Bending the Third Rail
Because We Should, We Can, We Do
Wednesday, August 16, 2006
Close
Ray Close, a former CIA intelligence officer on Arab affairs, wrote a piece in Juan Cole's blog today outlining the case for why the U.S. continues to plan for an attack on Iran. The whole thing is a good read. I wanted to particularly look at two tactical issues he discusses which don't get much media attention:
A. The Lebanon conflict substantiates pre-crisis intelligence that Iran has apparently provided sophisticated “strategic” rockets to Hizballah, such as the Fajr-5 (range: 75 km) and probably also the Zelzal (range: 150 km).

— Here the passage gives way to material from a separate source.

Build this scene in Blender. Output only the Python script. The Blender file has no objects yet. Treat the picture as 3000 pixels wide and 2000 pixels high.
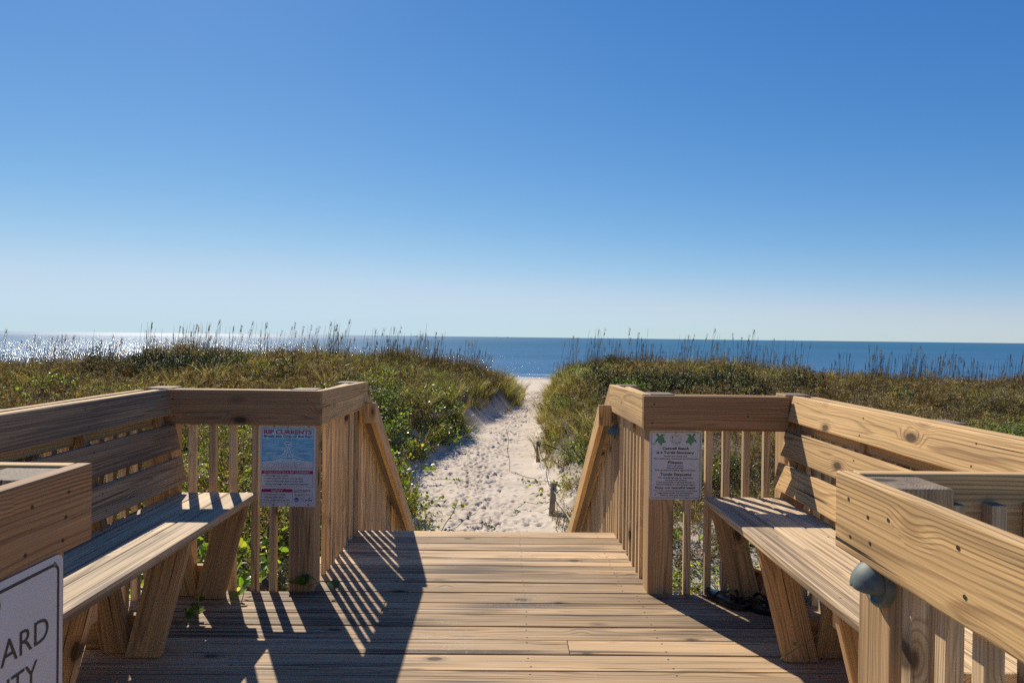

Possession of the Zelzal (or even the Fajr-5) would effectively negate much of the strategic value of attempting to protect Israel’s northern regions from attack simply by making the area south of the Litani River into a buffer zone without fully disarming Hizballah and ensuring that it cannot be resupplied --- a goal almost certainly beyond the capabilities of forces presently available. Because the competence of the Lebanese Army is greatly in doubt, and the military and political mandate of a U.N. peacekeeping force is likely to be both tenuous and impermanent, the long-term value of the recent Israeli action against Hizballah is very much in question.

...

The only real defense against this new kind of threat available to Israel today is the total cessation of Iran's support for organizations like Hizballah and Hamas, and the denial to them of operational bases in Palestine, Lebanon or Syria. Only the long reach of American military power has any chance of achieving that objective on Israel's behalf. Undertaking that effort would be a strategic commitment that went very far beyond traditional American policy of sympathy and support. We are talking here about an historic new departure in American foreign and defense policy, the costs and risks of which the American people have not yet even begun to understand, much less aceept.
While Close says that the long arm of American military is the only force capable of defanging Iran's missiles, I think he means that this is what the Cheney administration thinks. The wars in Iraq and Lebannon have directly shown the limitations of a vastly superior military power in winning over an assymetrical enemy.
B. Hizballah’s successful use of the C-802/SACCADE anti-ship cruise missile against an Israeli corvette caught both the U.S. and Israel by surprise. The general consensus among defense intelligence analysts is that Iran’s small cadre of IRGC operatives attached to Hizballah (estimated to be about 100 men) helped arm this weapon and guide it to its target. Hizballah’s successful use of the C-802 also raises questions about the safety of U.S. warships in the Persian Gulf in the event of Iran’s closure of the Strait of Hormuz in reaction to U.S. military action against the Teheran regime. Iran reportedly has “hundreds” of these missiles (C-802s) lining its shore of the Strait.
I can provide the quick shorthand commentary on what Close means here.

Oil.

While military power alone is unlikely to control this threat, the cut-off of middle eastern oil to the U.S. would easily be enough to convince all those latte'-sipping-cellphone-using-SUV drivers that a war to protect the Gulf of Hormuz is a must. Don't be surprised to see a "Gulf of Tonkin" incident occuring sometime in the near future, .... like around October sometime?
2 Comments:
Blogger Lynne said...
Paul Sperry's book Crude Politics is a great read on this subject.

Anonymous romunov said...
In case of another Tonkin, draft is inevitable. And guess who's going to get drafted first - it's not those SUV driving morons and their kids.